Objective: Work through the data line by line, gathering every line that has the word "script".

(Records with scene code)
........

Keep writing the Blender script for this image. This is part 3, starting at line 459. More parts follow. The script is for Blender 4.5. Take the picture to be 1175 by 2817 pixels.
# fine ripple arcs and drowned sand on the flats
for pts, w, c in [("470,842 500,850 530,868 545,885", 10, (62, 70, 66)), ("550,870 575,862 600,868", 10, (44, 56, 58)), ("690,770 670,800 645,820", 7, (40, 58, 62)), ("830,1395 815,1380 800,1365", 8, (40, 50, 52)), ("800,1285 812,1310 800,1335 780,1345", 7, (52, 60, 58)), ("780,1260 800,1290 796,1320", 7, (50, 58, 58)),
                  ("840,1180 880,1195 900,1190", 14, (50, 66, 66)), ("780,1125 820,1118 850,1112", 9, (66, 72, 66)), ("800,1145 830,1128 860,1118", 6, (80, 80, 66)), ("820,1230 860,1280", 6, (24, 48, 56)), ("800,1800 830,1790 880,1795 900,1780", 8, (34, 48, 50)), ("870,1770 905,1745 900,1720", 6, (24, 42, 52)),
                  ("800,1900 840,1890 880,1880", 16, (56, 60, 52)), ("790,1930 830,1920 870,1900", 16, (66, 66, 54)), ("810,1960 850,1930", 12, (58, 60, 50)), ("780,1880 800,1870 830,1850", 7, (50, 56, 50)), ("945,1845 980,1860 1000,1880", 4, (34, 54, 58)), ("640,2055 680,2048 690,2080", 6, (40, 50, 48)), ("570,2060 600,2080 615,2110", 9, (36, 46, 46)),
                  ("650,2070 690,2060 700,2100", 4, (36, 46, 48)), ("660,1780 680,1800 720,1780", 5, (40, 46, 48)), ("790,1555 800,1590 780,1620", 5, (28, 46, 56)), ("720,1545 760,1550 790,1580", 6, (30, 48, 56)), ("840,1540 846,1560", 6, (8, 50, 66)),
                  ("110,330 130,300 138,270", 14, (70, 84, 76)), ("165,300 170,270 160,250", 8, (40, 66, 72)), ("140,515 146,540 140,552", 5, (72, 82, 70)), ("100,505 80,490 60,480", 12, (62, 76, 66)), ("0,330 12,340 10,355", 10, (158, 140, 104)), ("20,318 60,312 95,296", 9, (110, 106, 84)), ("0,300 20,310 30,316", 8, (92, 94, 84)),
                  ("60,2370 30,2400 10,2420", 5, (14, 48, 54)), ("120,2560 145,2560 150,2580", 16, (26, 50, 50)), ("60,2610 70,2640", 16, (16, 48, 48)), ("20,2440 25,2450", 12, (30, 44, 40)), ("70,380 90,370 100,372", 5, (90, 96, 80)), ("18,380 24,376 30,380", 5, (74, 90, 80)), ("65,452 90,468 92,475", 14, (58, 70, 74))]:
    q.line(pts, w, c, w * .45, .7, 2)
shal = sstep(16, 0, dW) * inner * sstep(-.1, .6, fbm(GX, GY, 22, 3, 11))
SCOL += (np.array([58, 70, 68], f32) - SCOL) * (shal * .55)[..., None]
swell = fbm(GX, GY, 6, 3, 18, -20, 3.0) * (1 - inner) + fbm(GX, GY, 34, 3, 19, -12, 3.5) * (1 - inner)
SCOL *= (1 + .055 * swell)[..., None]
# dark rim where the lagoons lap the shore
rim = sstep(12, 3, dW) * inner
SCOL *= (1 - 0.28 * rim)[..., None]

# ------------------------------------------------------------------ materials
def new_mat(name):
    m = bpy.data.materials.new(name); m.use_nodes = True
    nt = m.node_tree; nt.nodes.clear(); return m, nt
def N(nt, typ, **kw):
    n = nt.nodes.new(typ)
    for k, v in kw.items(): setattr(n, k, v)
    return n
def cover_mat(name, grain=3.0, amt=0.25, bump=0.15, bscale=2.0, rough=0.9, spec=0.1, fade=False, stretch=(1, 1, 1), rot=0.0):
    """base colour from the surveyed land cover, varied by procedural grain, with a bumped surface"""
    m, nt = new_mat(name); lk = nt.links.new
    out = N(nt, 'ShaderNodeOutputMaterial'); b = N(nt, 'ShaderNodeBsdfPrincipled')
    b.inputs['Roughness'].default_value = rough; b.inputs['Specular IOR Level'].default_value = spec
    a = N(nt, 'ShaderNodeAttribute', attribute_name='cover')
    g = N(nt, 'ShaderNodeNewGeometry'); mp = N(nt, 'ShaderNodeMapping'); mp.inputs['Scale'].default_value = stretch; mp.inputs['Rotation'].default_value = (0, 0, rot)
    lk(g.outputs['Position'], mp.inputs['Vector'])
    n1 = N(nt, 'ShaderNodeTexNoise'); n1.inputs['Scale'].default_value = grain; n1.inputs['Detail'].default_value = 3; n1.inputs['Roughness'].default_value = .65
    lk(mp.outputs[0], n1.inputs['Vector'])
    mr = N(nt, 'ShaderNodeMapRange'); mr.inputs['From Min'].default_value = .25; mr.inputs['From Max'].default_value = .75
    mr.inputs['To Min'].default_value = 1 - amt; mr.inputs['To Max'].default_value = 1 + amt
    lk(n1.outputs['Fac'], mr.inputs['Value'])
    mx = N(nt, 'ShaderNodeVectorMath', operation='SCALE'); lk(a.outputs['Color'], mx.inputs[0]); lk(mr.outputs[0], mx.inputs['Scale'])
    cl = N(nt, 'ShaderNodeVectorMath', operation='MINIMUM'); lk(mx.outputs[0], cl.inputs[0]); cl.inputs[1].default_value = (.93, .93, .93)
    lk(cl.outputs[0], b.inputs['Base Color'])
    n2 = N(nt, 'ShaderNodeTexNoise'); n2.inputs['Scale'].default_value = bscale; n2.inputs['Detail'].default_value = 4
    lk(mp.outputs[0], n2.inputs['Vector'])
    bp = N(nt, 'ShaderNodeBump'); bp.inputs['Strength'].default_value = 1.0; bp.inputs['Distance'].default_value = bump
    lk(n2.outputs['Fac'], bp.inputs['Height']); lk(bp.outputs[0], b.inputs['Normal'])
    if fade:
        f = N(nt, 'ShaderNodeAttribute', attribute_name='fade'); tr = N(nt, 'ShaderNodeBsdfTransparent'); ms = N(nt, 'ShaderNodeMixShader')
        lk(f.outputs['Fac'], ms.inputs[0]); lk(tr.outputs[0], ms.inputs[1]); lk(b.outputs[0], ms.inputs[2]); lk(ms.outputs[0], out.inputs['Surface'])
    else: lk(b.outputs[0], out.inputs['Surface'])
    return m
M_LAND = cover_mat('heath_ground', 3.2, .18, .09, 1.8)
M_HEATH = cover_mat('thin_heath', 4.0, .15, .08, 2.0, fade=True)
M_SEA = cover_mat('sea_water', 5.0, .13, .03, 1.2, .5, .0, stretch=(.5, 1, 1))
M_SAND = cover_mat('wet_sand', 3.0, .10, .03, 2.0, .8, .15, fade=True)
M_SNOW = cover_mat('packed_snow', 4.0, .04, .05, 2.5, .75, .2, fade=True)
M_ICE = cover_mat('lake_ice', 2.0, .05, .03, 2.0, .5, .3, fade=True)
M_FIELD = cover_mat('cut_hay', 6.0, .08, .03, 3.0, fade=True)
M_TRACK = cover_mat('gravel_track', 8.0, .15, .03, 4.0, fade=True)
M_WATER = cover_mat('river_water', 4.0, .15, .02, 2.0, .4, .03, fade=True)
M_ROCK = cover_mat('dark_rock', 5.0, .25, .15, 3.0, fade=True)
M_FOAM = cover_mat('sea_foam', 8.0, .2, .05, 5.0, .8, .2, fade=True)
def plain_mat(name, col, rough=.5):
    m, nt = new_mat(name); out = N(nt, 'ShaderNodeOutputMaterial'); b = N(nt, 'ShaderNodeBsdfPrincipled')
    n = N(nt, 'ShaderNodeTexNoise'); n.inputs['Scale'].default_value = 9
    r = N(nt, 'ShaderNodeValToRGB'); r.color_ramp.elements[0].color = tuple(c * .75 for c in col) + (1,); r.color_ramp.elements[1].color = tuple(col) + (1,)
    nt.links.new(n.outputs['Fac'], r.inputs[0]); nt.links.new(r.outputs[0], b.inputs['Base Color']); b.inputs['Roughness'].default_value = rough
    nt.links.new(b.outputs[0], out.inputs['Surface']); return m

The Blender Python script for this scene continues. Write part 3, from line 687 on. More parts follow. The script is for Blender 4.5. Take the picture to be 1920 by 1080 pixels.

........

Solution to the exercise:
Keep writing the Blender script for this image. This is part 3, starting at line 459. More parts follow. The script is for Blender 4.5. Take the picture to be 1175 by 2817 pixels.
The Blender Python script for this scene continues. Write part 3, from line 687 on. More parts follow. The script is for Blender 4.5. Take the picture to be 1920 by 1080 pixels.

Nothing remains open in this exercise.